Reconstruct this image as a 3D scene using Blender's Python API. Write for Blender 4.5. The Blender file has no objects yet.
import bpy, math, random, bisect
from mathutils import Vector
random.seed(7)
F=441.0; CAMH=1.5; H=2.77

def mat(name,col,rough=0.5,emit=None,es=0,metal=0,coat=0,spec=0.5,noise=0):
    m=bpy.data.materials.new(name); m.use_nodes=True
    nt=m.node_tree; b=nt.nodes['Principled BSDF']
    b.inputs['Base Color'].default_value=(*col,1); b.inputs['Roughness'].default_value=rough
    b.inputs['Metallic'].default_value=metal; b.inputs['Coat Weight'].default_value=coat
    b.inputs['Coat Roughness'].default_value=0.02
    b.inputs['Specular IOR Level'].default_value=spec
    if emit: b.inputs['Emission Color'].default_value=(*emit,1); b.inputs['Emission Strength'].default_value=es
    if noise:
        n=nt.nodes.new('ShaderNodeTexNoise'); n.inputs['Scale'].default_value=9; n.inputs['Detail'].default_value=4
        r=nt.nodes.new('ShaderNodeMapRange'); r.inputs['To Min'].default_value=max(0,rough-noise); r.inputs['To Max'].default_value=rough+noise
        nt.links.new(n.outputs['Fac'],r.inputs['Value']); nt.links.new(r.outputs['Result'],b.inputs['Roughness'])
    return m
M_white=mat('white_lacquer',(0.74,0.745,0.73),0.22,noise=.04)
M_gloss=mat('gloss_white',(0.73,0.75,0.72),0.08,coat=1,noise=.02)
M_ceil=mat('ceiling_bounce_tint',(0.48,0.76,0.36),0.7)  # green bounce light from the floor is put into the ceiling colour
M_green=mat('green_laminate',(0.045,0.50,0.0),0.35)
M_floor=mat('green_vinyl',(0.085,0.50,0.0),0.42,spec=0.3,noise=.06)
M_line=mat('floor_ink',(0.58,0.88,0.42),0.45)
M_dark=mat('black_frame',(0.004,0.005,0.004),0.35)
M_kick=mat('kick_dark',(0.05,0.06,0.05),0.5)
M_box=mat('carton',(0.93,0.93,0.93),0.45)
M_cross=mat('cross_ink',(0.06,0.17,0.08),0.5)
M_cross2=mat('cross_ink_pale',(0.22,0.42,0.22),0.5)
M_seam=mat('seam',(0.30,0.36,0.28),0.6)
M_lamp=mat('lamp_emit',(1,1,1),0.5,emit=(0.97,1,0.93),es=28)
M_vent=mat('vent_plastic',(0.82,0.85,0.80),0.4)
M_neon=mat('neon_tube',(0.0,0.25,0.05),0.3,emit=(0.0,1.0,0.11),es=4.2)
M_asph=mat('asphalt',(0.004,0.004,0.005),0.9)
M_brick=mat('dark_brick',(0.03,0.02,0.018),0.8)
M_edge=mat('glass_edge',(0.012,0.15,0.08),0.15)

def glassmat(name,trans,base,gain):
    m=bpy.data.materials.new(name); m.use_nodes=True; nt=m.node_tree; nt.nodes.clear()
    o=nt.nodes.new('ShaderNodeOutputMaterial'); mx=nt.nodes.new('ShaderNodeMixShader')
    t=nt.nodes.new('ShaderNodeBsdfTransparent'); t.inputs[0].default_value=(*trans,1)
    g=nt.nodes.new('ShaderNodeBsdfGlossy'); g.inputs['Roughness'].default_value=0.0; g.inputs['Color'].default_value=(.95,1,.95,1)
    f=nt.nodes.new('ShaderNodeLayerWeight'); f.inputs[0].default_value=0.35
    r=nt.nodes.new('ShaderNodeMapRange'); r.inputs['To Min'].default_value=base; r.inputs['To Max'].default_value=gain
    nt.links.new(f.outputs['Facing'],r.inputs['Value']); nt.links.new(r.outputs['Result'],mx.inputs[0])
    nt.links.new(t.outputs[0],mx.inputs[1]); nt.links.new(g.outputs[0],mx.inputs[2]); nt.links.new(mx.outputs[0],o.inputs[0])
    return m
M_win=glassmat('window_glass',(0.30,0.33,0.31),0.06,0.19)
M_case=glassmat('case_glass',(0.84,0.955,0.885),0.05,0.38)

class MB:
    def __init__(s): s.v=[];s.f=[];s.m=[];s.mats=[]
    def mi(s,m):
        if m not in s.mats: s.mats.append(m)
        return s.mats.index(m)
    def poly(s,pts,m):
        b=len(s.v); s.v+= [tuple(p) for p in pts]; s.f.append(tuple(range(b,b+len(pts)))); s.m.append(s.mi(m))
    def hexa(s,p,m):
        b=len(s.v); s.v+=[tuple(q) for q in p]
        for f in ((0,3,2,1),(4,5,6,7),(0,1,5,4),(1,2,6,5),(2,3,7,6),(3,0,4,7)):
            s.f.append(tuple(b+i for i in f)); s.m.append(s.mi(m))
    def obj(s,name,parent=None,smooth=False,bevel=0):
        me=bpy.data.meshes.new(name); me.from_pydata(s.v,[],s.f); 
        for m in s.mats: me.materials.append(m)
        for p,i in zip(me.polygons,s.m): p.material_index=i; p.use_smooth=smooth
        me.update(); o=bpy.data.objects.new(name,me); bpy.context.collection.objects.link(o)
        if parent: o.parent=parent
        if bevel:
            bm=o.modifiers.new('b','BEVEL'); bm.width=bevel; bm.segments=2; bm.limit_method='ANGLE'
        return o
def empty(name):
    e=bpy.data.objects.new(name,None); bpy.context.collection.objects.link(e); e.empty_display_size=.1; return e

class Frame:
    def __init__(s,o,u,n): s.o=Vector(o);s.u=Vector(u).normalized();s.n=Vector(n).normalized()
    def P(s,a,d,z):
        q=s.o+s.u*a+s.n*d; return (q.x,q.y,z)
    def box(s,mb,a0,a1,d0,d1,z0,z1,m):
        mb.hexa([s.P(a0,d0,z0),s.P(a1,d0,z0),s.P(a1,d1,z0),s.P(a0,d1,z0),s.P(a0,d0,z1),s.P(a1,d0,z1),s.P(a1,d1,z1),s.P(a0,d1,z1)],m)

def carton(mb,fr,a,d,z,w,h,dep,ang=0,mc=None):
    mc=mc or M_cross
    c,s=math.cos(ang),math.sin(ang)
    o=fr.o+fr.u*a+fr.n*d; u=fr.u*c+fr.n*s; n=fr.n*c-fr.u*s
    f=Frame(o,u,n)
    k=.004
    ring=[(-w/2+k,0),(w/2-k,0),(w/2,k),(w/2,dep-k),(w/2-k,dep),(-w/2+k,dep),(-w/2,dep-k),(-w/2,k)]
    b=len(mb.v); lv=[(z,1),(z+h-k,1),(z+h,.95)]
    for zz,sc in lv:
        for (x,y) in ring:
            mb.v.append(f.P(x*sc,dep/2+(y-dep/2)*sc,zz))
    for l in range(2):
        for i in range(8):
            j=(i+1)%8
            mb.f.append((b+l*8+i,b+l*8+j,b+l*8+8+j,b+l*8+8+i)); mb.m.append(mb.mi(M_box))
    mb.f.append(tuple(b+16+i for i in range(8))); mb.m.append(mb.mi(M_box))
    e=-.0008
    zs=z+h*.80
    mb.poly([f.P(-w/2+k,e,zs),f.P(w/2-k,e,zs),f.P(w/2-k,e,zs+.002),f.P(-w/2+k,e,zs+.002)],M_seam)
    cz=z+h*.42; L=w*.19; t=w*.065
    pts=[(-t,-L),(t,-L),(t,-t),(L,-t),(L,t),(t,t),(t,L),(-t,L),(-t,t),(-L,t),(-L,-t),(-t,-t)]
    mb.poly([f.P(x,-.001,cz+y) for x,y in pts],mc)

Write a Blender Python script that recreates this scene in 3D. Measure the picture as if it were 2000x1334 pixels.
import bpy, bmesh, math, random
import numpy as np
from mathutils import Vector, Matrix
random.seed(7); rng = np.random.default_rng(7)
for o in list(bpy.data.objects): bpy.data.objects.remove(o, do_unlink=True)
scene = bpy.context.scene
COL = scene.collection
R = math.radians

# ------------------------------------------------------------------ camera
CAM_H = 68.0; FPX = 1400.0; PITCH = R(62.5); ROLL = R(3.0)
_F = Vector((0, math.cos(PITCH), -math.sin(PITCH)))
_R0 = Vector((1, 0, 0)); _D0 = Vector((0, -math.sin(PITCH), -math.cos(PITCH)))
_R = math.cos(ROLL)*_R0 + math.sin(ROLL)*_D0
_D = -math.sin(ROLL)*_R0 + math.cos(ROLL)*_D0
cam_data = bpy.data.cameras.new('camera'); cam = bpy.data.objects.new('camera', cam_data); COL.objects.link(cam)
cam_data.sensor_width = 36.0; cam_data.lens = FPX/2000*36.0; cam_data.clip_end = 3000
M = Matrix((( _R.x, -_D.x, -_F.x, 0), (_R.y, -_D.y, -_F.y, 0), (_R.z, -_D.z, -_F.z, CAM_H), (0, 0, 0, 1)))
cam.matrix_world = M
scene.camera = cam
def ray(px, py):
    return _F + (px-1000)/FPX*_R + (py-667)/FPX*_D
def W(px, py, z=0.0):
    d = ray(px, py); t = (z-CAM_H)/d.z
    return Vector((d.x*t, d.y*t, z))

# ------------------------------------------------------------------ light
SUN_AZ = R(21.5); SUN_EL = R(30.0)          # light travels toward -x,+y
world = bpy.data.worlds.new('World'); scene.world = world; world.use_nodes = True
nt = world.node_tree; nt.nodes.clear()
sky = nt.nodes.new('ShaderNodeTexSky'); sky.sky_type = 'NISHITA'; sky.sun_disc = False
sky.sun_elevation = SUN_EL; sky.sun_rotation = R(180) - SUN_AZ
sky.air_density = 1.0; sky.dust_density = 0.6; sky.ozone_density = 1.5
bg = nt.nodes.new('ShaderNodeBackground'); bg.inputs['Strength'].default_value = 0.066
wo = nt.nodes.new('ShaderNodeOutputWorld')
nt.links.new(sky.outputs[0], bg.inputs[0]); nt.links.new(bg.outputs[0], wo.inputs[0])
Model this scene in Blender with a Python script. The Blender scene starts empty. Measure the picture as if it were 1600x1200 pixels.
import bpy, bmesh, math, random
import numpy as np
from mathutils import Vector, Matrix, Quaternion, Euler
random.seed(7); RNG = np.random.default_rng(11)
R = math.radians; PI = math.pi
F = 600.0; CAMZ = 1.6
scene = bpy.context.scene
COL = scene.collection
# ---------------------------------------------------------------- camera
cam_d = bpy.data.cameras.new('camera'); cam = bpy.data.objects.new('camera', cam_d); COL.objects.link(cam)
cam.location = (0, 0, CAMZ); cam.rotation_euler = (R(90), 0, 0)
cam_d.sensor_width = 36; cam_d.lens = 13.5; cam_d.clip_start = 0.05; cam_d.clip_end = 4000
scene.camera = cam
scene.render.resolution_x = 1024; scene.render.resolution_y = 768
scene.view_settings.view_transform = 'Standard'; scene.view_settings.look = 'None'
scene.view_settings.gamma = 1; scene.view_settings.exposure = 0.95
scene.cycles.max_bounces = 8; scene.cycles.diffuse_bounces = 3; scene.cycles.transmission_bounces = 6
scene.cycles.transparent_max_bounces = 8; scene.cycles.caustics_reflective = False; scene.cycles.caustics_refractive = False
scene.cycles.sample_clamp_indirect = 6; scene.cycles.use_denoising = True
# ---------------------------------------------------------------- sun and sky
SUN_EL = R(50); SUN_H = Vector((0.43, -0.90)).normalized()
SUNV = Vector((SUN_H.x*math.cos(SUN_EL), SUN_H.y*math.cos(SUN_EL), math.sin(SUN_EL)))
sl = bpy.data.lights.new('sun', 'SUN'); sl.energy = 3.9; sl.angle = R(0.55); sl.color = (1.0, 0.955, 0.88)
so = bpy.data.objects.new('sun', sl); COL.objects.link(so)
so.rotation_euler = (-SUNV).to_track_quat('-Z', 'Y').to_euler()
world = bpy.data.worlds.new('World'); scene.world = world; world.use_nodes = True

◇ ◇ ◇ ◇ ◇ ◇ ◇

PROBLEM:
What is the number of lines in the records above that include the word "Blender"? Reply with that number and nothing more.

RESULT:
3